Start-ups savouring opportunity offered by FUSION

One day to go as start-ups in ‘Irish Times’ experiment prepare to pitch industry leaders

Week four of The Irish Times' five week experiment in which startups with no prior experience of advertising work to bring their products to pitch-readiness for the leaders of the advertising and media industry.


Tomorrow 10 start-ups will pitch media industry leaders from The Financial Times, Contagious Magazine, The Boston Globe, and elsewhere at the Grand Finale of Irish Times FUSION project.

FUSION is this newspaper’s five week experiment to work with early stage digital entrepreneurs to define a new wave of advertising.

Now with only one day to go it’s a good time to ask the startups how the five-week experiment has gone so far.

Advertising, for most of the startups, was a completely new area of focus. Over the five weeks of the FUSION process David Pierce of Buzzoo, a new social music experience for venues, has learned that he and early stage entrepreneurs like him “can give traditional advertising organisations great insight into changing trends, and can create early opportunities to build revenue streams from them”. Jason Roe of Parkya, which helps drivers find and pay for parking spaces on the go, the “fail fast & cheaply” approach of the startup community is a key lesson for the advertising industry. If an idea does not work out a startup will learn and move on, sometimes coming up with a radically improved idea as a result. And this fail fast approach is exciting advertisers.

A few of the startups had given some thought to advertising. Limetree is an app that gives parents a safe space to capture daily moments with their families. Jaime Quintas of Limetree, its co-founder, says that before FUSION “we knew that Limetree had a good potential to engage with brands, but we weren’t sure how to take advantage of that”. He believes that the startups offer advertisers new ways of approaching old problems. “As for Limetree, we have a very strong and engaging message for parents, and we can be a good vehicle for brands to connect and engage with families”.

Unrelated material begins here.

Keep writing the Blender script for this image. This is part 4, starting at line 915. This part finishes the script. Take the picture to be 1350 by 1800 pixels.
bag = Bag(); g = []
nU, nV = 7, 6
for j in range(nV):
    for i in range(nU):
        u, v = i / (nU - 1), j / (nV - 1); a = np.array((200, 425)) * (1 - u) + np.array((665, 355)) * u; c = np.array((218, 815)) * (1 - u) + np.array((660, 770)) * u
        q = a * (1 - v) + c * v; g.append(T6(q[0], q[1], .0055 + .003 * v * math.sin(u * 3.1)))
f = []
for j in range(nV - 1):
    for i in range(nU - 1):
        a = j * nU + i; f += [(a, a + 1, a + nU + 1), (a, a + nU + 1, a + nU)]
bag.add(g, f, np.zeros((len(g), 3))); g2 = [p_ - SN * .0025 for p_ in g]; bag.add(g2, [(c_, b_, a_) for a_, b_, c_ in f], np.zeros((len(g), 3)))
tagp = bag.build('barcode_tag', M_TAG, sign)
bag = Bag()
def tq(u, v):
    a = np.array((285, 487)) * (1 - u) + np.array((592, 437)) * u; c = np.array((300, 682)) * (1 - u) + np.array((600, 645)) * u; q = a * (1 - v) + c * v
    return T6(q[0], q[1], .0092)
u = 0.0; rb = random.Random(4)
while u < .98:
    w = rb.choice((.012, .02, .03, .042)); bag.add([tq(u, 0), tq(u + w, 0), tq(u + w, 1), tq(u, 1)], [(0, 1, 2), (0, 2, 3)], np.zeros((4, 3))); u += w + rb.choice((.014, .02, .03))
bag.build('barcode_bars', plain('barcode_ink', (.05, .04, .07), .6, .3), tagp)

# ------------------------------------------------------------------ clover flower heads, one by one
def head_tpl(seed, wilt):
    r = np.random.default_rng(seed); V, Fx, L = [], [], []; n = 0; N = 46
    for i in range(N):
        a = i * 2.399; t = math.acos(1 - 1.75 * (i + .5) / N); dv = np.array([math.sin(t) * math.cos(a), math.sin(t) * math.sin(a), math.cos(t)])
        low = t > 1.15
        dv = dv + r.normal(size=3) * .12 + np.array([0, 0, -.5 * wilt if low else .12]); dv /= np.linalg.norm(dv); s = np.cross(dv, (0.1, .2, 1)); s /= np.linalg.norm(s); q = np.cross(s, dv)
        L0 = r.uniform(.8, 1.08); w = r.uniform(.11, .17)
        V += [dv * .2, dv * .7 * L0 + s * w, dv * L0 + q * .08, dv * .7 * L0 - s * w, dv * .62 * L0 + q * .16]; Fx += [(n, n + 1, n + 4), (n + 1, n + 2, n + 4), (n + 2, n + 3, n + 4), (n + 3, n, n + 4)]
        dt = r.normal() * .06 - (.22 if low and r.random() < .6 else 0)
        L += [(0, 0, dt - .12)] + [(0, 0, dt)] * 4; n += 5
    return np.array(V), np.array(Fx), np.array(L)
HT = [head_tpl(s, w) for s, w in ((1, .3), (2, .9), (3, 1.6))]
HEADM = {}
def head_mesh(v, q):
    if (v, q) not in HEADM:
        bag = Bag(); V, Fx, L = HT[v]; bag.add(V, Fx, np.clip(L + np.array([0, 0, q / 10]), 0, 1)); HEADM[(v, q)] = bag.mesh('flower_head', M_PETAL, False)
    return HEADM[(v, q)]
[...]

According to Christian Ryder of Fonesense, a new audio ad format for mobile advertising, working inside The Irish Times has given the FUSION startups an opportunity to regularly meet leaders in the advertising industry, learn their needs and understand their objectives. “The FUSION programme is reducing the gap between start-ups and the advertising industry. It’s helping the start-ups understand how the industry currently works, and giving a clear insight of what the advertisers and media buyers are looking for”.

“It’s brilliant to get access to these type of people, and even better they are opening up and telling us about their industry. If Fonesense went to these people on our own we would struggle to meet one of them in six months. Now FUSION has introduced us to all the leading people from the industry who have opened up and told us how it really works”.

And on the other side of the table, the advertising industry is taking notice. At the second round of judging in week one, Steve Latham of the world’s premier event for the advertising industry, said “I can definitely see these ideas on stage at Cannes as potential Lion winners”.

Nonetheless, there have been frustrations. The FUSION programme’s loose schedule (for which the present writer has been responsible) imposed a tough time commitment on otherwise busy entrepreneurs. The startups had to grapple with dodgy connectivity inside the Irish Times building. And because of the Chinese wall that rightly exists between The Irish Times editorial and commercial operations, the initiative’s focus on advertising made it difficult for some of the startups to engage with writers early on in the process.

On top of that, the startups understandably gripe that they want longer to pitch tomorrow (they have only five minutes, and then a gruelling three minute question and answer session with the judges). Most importantly though, the startups’ feedback to The Irish Times is that they want more and deeper connection to advertisers. This connection is what tomorrow’s Grand Finale event will establish: each startup will pitch to a venue packed with the leaders of Ireland’s advertising industry.

Typically, startups are used to pitching for venture capital or “angel” investor finance, and run through a formulaic series of points to convince would be investors to part with their cash. Pitching to advertisers and brands, however, is an entirely different proposition. Part of the FUSION process was to force the startups to rethink how they pitch, and who they are pitching to.

Pat O’Sullivan-Greene of D2E, a garden-design site, says that “Fusion provides the opportunity to look at your business from a different perspective. The focus is on how we - in partnership with the Irish Times - can provide an alternative channel for brands to reach consumers. This has made us change the way we look at our business”.

And because the startups have focussed on a consumer problem first, and only then begun to explore the advertising dimension, they have an unusual and arguably more valuable appeal for would be advertisers. As Vincent Breslin of Sian’s Plan, a food planner system, says, “the reason that most of us are in this game is that we’ve seen a problem, think we have a solution, and have built a business around it. We’ve got strong brand values. We aren’t going to sell ourselves or our members short for brands that we don’t believe in. This offers those brands that we do believe in a place to shine and become part of what we do”.